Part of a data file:

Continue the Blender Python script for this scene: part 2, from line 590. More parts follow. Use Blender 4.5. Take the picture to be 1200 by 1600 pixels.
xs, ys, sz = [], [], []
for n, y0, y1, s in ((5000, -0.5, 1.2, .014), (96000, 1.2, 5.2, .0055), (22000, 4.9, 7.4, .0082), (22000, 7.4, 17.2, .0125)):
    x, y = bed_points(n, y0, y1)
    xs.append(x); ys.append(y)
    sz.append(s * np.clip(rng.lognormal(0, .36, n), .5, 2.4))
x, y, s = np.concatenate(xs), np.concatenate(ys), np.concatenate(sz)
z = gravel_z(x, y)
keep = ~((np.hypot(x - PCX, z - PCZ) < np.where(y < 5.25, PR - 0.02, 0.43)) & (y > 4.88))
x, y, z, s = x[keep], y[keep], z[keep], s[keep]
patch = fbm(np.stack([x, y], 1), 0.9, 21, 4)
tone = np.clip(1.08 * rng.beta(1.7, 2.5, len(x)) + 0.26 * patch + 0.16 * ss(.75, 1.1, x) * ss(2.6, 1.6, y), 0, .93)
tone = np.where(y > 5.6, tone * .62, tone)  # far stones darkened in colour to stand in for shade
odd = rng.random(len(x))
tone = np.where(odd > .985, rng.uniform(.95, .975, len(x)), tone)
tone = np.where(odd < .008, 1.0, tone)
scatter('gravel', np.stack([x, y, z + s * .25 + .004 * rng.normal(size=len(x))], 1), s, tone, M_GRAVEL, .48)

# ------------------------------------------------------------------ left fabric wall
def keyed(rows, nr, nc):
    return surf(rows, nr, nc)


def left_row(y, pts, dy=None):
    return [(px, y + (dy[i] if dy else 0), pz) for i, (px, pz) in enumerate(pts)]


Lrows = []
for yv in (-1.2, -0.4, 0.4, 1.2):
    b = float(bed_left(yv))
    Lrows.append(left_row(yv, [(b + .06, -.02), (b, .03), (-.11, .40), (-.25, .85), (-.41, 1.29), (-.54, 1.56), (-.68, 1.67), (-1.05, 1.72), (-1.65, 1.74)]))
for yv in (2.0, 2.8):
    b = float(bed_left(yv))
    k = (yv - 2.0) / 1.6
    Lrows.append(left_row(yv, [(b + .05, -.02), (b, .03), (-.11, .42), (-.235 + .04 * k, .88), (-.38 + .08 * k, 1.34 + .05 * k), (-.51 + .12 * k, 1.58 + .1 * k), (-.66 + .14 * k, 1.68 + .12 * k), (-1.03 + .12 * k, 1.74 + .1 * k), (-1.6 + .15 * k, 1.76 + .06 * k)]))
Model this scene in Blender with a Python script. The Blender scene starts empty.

### Exercise requirements
From the data above, show each line that contains "stack".

### Reply to the exercise
patch = fbm(np.stack([x, y], 1), 0.9, 21, 4)
scatter('gravel', np.stack([x, y, z + s * .25 + .004 * rng.normal(size=len(x))], 1), s, tone, M_GRAVEL, .48)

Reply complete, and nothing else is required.